The best place to head for is over O'Connell Bridge (pictured above) and near the famous Temple Bar district, which is famous for its restaurants and pubs but also houses the Tourist Information Office, built into an old church.

This was an inspired choice to make as, not only are there numerous free leaflets about almost everything you would wish to know, but the extremely courtious and helpful staff and volunteers cannot do enough to point you in the right direction.

As it was, my wanderings took me out of the information bureau and up another of Dublin's famous roads, Grafton Street, which is a big shopping thoroughfare with designer clothes shops mixed with the usual outlets. Ireland - and Dublin in particular - has grown into one of the most cosmopolitan and 'young rich' capitals in Europe. Here, the yuppies we once saw in London seem to have decamped - only with Irish accents.

Yet who can blame them?

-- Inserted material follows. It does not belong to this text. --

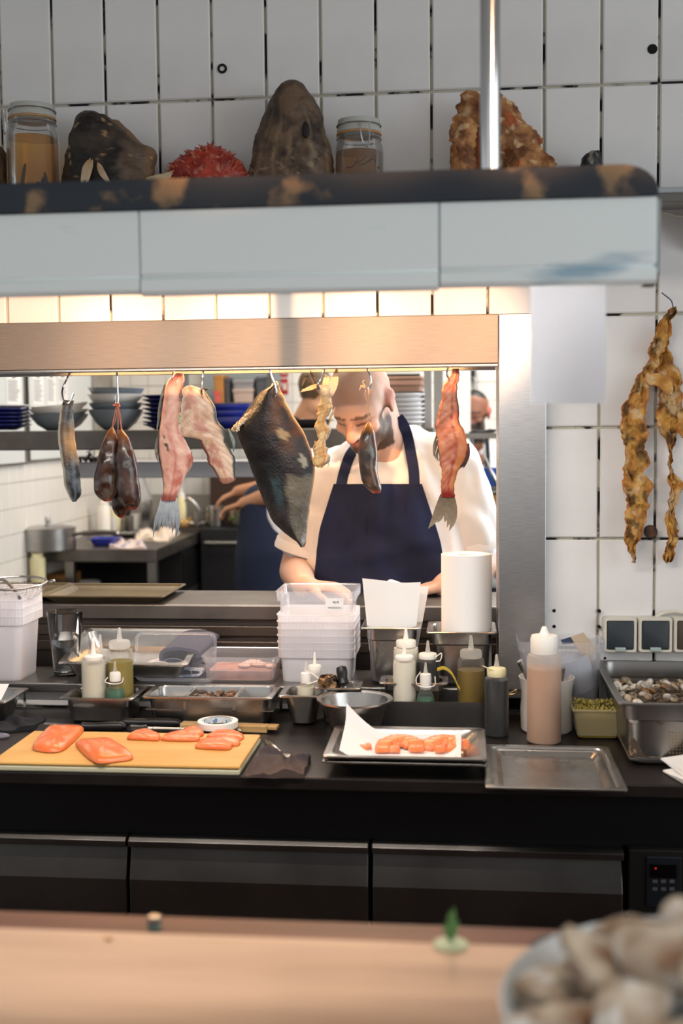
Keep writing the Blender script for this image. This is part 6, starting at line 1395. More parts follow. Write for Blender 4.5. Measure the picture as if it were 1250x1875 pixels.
# blue dish, cloths, pans and food
P = on(187, 1000); s = mpp(P); o = vessel(P.x, P.y+.05, P.z, 50*s, .14, 14*s, .02, .01, .006).build('blue_dish', MATS['blue_glaze_mid'], None, True, 35); tag(o, 'small blue dish beside the steel pot', 'dish')
mat('linen', '#e6d9c8', .9, 0, '#d3b9a8', 18); mat('linen_pink', '#dcc5bc', .9, 0, '#9aa0bc', 30, .56, .6)
cloth('kitchen_cloth', 'cream cloth lying on the kitchen bench under the fish tail', [(248, 991), (306, 993), (330, 977), (255, 974)], ZT, .045, MATS['linen'], 11, 'cloth', folds=2.2)
cloth('kitchen_cloth', 'pinkish folded cloth at the kitchen bench\'s front edge', [(200, 1005), (268, 1006), (262, 996), (208, 993)], ZT, .035, MATS['linen_pink'], 13, 'cloth', folds=2.7)
def bpan(px, py, w, hpx, d, label, m='steel', name='steel_pan', rr=.02):
    P = on(px, py); s = mpp(P); o = vessel(P.x, P.y+d/2, P.z, w*s, d, hpx*s, rr, .008, .006).build(name, MATS[m], None, True, 35); return tag(o, label, 'pan', 'steel pans on the kitchen bench')
def btub(px, py, w, hpx, label, m='steel', name='steel_beaker', cat='beaker', k=.9):
    P = on(px, py); s = mpp(P); r = w*s/2; hh = hpx*s; b = MB().lathe([(r*k*.92, 0), (r*k, .004), (r, hh), (r*.96, hh), (r*k*.95, .008), (.001, .006)], P+Vector((0, r, 0)), 26); return tag(b.build(name, MATS[m]), label, cat, 'steel beakers on the kitchen bench')
bpan(352, 970, 40, 8, .16, 'shallow steel pan on the bench behind the pink tail')
bpan(462, 972, 30, 6, .12, 'flat steel tray in front of the golden food')
btub(390, 966, 40, 36, 'shiny steel beaker with ladle on the bench')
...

Dublin is beautiful and, as the sun beamed down through the clouds onto St Stephens Gardens, just being there felt good.

My mission, as a sports fanatic, was two-fold. One was to see the legendary Croke Park which was the shrine to everything traditional in Irish sport, such as hurling and Gaelic football, but is now being used as the home of the Irish soccer and rugby union teams, and to visit the one stadium from the old Five Nations I had not visited yet - Lansdowne Road.

So, after coffee in a shopping mall that was three storeys high and very modern, there was a good old walk to be taken. The map directed me easily to Lansdowne Road but the sight I saw when I got there was not one to remember.

The old stadium was looking terrible. That very day - March 22 - the Dublin city fathers would decide on planning permission to upgrade Ireland's most famous of rugby arenas. The cottage of Lansdowne Rugby Club that famously sits in the corner looked in disrepair while the stands themselves were overgrown with fungus.

The stands of Lansdowne Road are planned to be pulled down and replaced with an ulta-modern stadium to match the incredible Croke Park.

Gaelic football's holy shrine is far and away removed from any other stadium in the whole of Ireland and is on an equal standing with anything the rest of Europe can offer.

Dublin's tremendous local railway system runs under one of the Lansdowne Road stands and the stop back into town is only feet away from the stadium walls. It is modern and very good and in keeping with the 21st century Dublin.

One main centre of the city is near the River Liffey itself where the business district of Ireland's capital lays. This river frontage is as cosmopoliton as anywhere in Cardiff, Swansea, Bristol or even London. The walk over the bridge back to near the Temple Bar district brings you past Trinity College and the tourist buses that encircle the city.

These take an hour or so to show you where the great and good live, including the Irish Prime Minister's pad and that of Mary McConnell, the Republic's president that lays, unlike that of Bertie A'Herne, is situated in splendid grounds in Pheonix Park over the road from the Papal Cross where hundreds of thousands flocked when Pope John Paul II once held mass.

The Guinness StonehouseOf course, there is one other big religon which thousands of pilgrims to Dublin enjoy - Guinness. And a trip around the Guinness Storehouse (pictured) is a certain 'must do' when there. For 12 euros or so, you get a tour of the most famous brewery in the world plus a pint at the top of the tower with spectacular views for miles and miles.

Another pint or two near O'Connell Street and the daytripper's time is up. The flight leaves at 9pm and it is near 7pm now. The traffic is just as bad going out of the city as it was coming in and, unfortunately, there was no time to take in that tour of Croke Park. Nevertheless, on the way back to the airport, there she stands in all her glory in the distance on the right.

Back up in the air and back down - the flight seems just as short returning to mainland Britain than it was leaving. The shuttle bus took us back to Bristol Temple Meads but, right at the last, the railway system let us down as the last train back to Wales was cancelled due to a fatality on the line.

By hook and by crook, home was reached near 1am the following day. It was a long, long time awake but a fascinating and thoroughly enjoyable day in the fair city of Dublin - and the Irish stew was good as well!